In the Christian Science Sentinel of February 9, 1899, appeared a quotation from the Literary Digest, as follows:

"An address was delivered before the Church Congress, recently held at Bradford, England, by the Right Rev. W. Boyd Carpenter, Bishop of Ripon, containing some passages which have excited a great deal of comment. Bishop Carpenter was president of the congress and the subject was, 'The Opportunities, Needs, and Characteristics of Our Age.' The closing passage, on 'The Religion of the Future,' which is copied from the report of the London Chronicle, is as follows:—

I. Polity
"The future of the world does not belong to sectarianism, and so the dream of catholicity [one universal Christian Church] will be fulfilled.

II. Doctrine
"Of another thing I am certain. As increasing light falls upon great problems, and men begin to realize how much of Judaistic, pagan, and scholastic thought is mingled with popular Christianity, how many accretions due to human weakness and race prejudice have been incorporated in our conceptions, they will distrust the Church. For every new epoch has added new dogma to faith, and with every new dogma has gone further from the simplicity of Christ. The future of the world does not belong to Latinism, and so the vision of Protestantism will be fulfilled. "But of a third thing I am convinced even more surely. The religion of the future will neither be Protestant nor Catholic, but simply Christian. The Dogmas of the Churches which have separated communion from communion will fall off as autumn leaves before the fresh winds of God. Many views which in the very Providence of God have played their part in clearing the thoughts of men will pass into forgetfulness.

"Men will not grieve to see the old things go, for a larger faith will be theirs; they will not think God's world will fall apart because we tear up parchments more or less. The Church of God will renew its youth. It will be content with a simpler symbol because it will have learned Christ. It will not need any longer Trent, or Westminster, or Lambeth, or the Vatican to lead it. It will be satisfied with simpler thoughts and a purer faith. It will be satisfied to realize that there is one Lord, one faith, one baptism, one God and Father of all."
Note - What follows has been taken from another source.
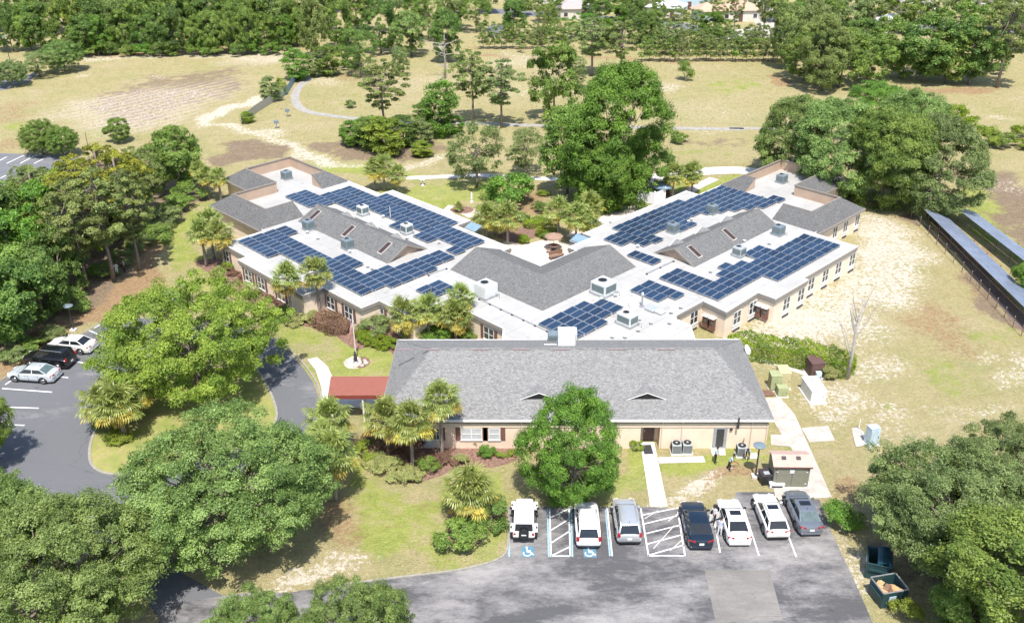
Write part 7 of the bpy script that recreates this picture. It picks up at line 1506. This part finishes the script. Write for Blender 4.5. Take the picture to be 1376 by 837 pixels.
# ------------------------------------------------------------------ people
SHIRT = dict(teal=cloth('shirt_teal', (.33, .52, .5)), white=cloth('shirt_white', (.74, .74, .74)), grey=cloth('shirt_grey', (.36, .37, .4)), print=cloth('shirt_print', (.46, .5, .62)), lilac=cloth('shirt_lilac', (.42, .36, .42)))
TROU = dict(black=cloth('trousers_black', (.02, .02, .024)), white=cloth('trousers_white', (.7, .7, .7)), maroon=cloth('trousers_maroon', (.12, .05, .05)), navy=cloth('trousers_navy', (.03, .035, .06)))
def person(px, py, rz, label, shirt, trou, pose, h=1.68, group=None):
    """joints in metres for a 1.7 m figure facing -y; grown with a skin modifier, then frozen to a plain mesh"""
    bend = pose.get('bend', 0); hipz = pose.get('hip', .92); k = 1.0
    def up(d, z): return (0, -sin(bend) * d + pose.get('hy', 0), z + cos(bend) * d)
    V, E_, R = [], [], []
    def add(p, r, par=None): V.append(Vector(p)); R.append(r); 
    def J(p, r, par):
        V.append(Vector(p)); R.append(r)
        if par is not None: E_.append((par, len(V) - 1))
        return len(V) - 1
    hy = pose.get('hy', 0); pel = J((0, hy, hipz), .145, None); wa = J(up(.18, hipz), .125, pel); ch = J(up(.38, hipz), .15, wa); nb = J(up(.52, hipz), .075, ch); nk = J(up(.58, hipz), .055, nb)
    hd0 = Vector(up(.70, hipz)) + Vector((0, -.03 - .04 * bend, 0)); J(hd0, .098, nk); hd1 = Vector(up(.79, hipz)) + Vector((0, -.02 - .05 * bend, 0)); J(hd1, .085, len(V) - 1)
    for s_, leg, arm in ((-1, pose['lleg'], pose['larm']), (1, pose['rleg'], pose['rarm'])):
        hp = J((s_ * .1, hy, hipz - .06), .095, pel); kn = J((s_ * leg[0][0], leg[0][1], leg[0][2]), .062, hp); an = J((s_ * leg[1][0], leg[1][1], leg[1][2]), .042, kn); J((s_ * leg[1][0], leg[1][1] - .15, .035), .038, an)
        shp = Vector(up(.47, hipz)) + Vector((s_ * .19, 0, 0)); sh = J(shp, .062, ch); el = J(shp + Vector((s_ * arm[0][0], arm[0][1], arm[0][2])), .043, sh); wr = J(V[el] + Vector((s_ * arm[1][0], arm[1][1], arm[1][2])), .032, el)
        dr = (V[wr] - V[el]).normalized(); J(V[wr] + dr * .09, .036, wr)
    me = bpy.data.meshes.new('body'); me.from_pydata([tuple(v) for v in V], E_, []); o = bpy.data.objects.new('body', me); link(o)
    md = o.modifiers.new('skin', 'SKIN'); sv = me.skin_vertices[0].data if me.skin_vertices else None
    if sv is None:
        bm = bmesh.new(); bm.from_mesh(me); bm.verts.layers.skin.verify(); bm.to_mesh(me); bm.free(); sv = me.skin_vertices[0].data
    for i, r in enumerate(R): sv[i].radius = (r, r * (.78 if i in (0, 1, 2) else 1)); sv[i].use_root = i == 0
    o.modifiers.new('sub', 'SUBSURF').levels = 2
    dg = bpy.context.evaluated_depsgraph_get(); m2 = bpy.data.meshes.new_from_object(o.evaluated_get(dg)); bpy.data.objects.remove(o)
    for m in (SHIRT[shirt], TROU[trou], M['skin'], M['black']): m2.materials.append(m)
    segs = [(V[a], V[b], max(a, b)) for a, b in E_]
    n0 = len(V); kinds = {}
    for a, b in E_:
        i = max(a, b); kinds[i] = None
    names = ['pel', 'wa', 'ch', 'nb', 'nk', 'hd', 'hd'] + ['hip', 'kn', 'an', 'ft', 'sh', 'el', 'wr', 'hn'] * 2
    cmap = dict(wa=0, ch=0, nb=0, nk=2, hd=2, hip=1, kn=1, an=1, ft=3, sh=0, el=0, wr=2, hn=2)
    for p in m2.polygons:
        c = p.center; best = None
        for a, b, i in segs:
            ab = b - a; t_ = max(0, min(1, (c - a).dot(ab) / (ab.length_squared + 1e-9))); d_ = (c - a - ab * t_).length
            if best is None or d_ < best[0]: best = (d_, i)
        p.material_index = cmap[names[best[1]]]; p.use_smooth = True
    t = thing('person', label, 'person', at(px, py), rz, group); t.scale = (h / 1.72,) * 3
    b_ = link(bpy.data.objects.new('body', m2)); setp(b_, t)
    mb = MB(); c = hd1 + Vector((0, .025, .02)); rg = [[(c.x + cos(2 * pi * q / 12) * r, c.y + sin(2 * pi * q / 12) * r * 1.1, c.z + z) for q in range(12)] for r, z in ((.098, -.09), (.108, -.02), (.095, .05), (.05, .085))]; loft(mb, rg); mb.build('hair', M['hair'], t, smooth=True)
    return t
ST = [(.11, -.01, .48), (.12, 0, .08)]
ARMD = [(.05, .0, -.27), (.02, -.06, -.24)]; ARMF = [(.03, -.14, -.22), (-.02, -.24, -.05)]; ARMFD = [(.02, -.1, -.25), (-.02, -.16, -.18)]
person(960.5, 622, .9, 'standing person in pale teal top and dark trousers near the grey door', 'teal', 'black', dict(lleg=[(.11, -.06, .48), (.12, -.05, .08)], rleg=ST, larm=ARMF, rarm=ARMD, bend=.15))
p2 = person(979, 631.5, 1.2, 'person in pale teal top holding a red tool on the front grass', 'teal', 'black', dict(lleg=[(.12, -.12, .5), (.13, -.1, .08)], rleg=[(.11, .06, .48), (.12, .12, .08)], larm=ARMFD, rarm=ARMF, bend=.4, hip=.9))
person(1004, 616.5, -.3, 'person in patterned grey top bending beside the white condenser', 'grey', 'maroon', dict(lleg=[(.16, -.2, .5), (.16, -.02, .08)], rleg=[(.14, -.12, .5), (.14, .1, .08)], larm=ARMFD, rarm=ARMFD, bend=.75, hip=.78))
person(958.5, 703, -.7, 'person in white shirt and black trousers at the open car door', 'white', 'black', dict(lleg=ST, rleg=[(.11, -.08, .49), (.12, -.1, .08)], larm=ARMD, rarm=ARMF, bend=.12), 1.75)
person(966.5, 719.5, 2.6, 'person in blue print top and white trousers behind the open car door', 'print', 'white', dict(lleg=ST, rleg=[(.11, .04, .48), (.12, .1, .08)], larm=ARMFD, rarm=ARMD, bend=.1), 1.65)
person(158, 371, .4, 'person in white clothes standing beside the pine trunk in the left wood', 'white', 'white', dict(lleg=ST, rleg=ST, larm=ARMD, rarm=ARMF, bend=.05), 1.75)
person(168, 366, -.8, 'person in lilac top and navy trousers beside the one in white', 'lilac', 'navy', dict(lleg=ST, rleg=ST, larm=ARMF, rarm=ARMD, bend=.05), 1.7)
# the red blower held on the grass
c = at(981.5, 630); t = thing('leaf_blower', 'red and black hand tool held by the stooping person on the grass', 'tool', (c.x, c.y, .0), .6); mb = MB(); mb.box((0, 0, .78), (.34, .22, .26)); mb.build('motor', simple('red_tool', (.42, .07, .03), .5), t, bevel=.04); mb = MB(); mb.tube([(.12, 0, .78), (.55, -.1, .5), (.8, -.15, .22)], [.05, .045, .04], 7); mb.build('nozzle', simple('red_nozzle', (.36, .09, .05), .5), t)
# ------------------------------------------------------------------ light
EL, AZ = radians(63), radians(176)          # sun behind the camera, a little to its right
w = bpy.data.worlds.new('World'); SC.world = w; w.use_nodes = True; nt = w.node_tree
sky = nt.nodes.new('ShaderNodeTexSky'); sky.sky_type = 'NISHITA'; sky.sun_disc = False; sky.sun_elevation = EL; sky.sun_rotation = AZ; sky.air_density = 1.0; sky.dust_density = 1.2; sky.ozone_density = 1
bg = nt.nodes['Background']; nt.links.new(sky.outputs[0], bg.inputs[0]); bg.inputs['Strength'].default_value = .15
sl = bpy.data.lights.new('sun', 'SUN'); sl.energy = 4.4; sl.angle = radians(.53); sl.color = (1, .955, .89)
so = link(bpy.data.objects.new('sun', sl)); d = Vector((sin(AZ) * cos(EL), cos(AZ) * cos(EL), sin(EL))); so.rotation_euler = d.to_track_quat('Z', 'Y').to_euler(); so.location = (0, 0, 100)
SC.view_settings.view_transform = 'Standard'; SC.view_settings.look = 'None'; SC.view_settings.exposure = .58; SC.view_settings.gamma = 1
SC.view_settings.use_curve_mapping = False
SC.cycles.max_bounces = 6; SC.cycles.diffuse_bounces = 3; SC.cycles.transmission_bounces = 3; SC.cycles.transparent_max_bounces = 4; SC.cycles.glossy_bounces = 2
SC.cycles.use_adaptive_sampling = True; SC.cycles.adaptive_threshold = .02; SC.cycles.use_denoising = True
SC.cycles.sample_clamp_indirect = 6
The question is often asked. "What will Christian Science churches be like in the future?" Based on the general pattern of history described in this issue, if Christian Science is to grow and succeed it will consist of local churches throughout the country bearing witness to Truth. It will not include a hierarchy, for according to Mrs. Eddy that tends to "retard spiritual growth." Society today is moving from the organizational to the individual. Each local church will be alive, inspired, intensely enthusiastic in proclaiming intelligently and scientifically the Kingdom of Christ on earth. Christian Science as taught by Mary Baker Eddy will survive and prevail.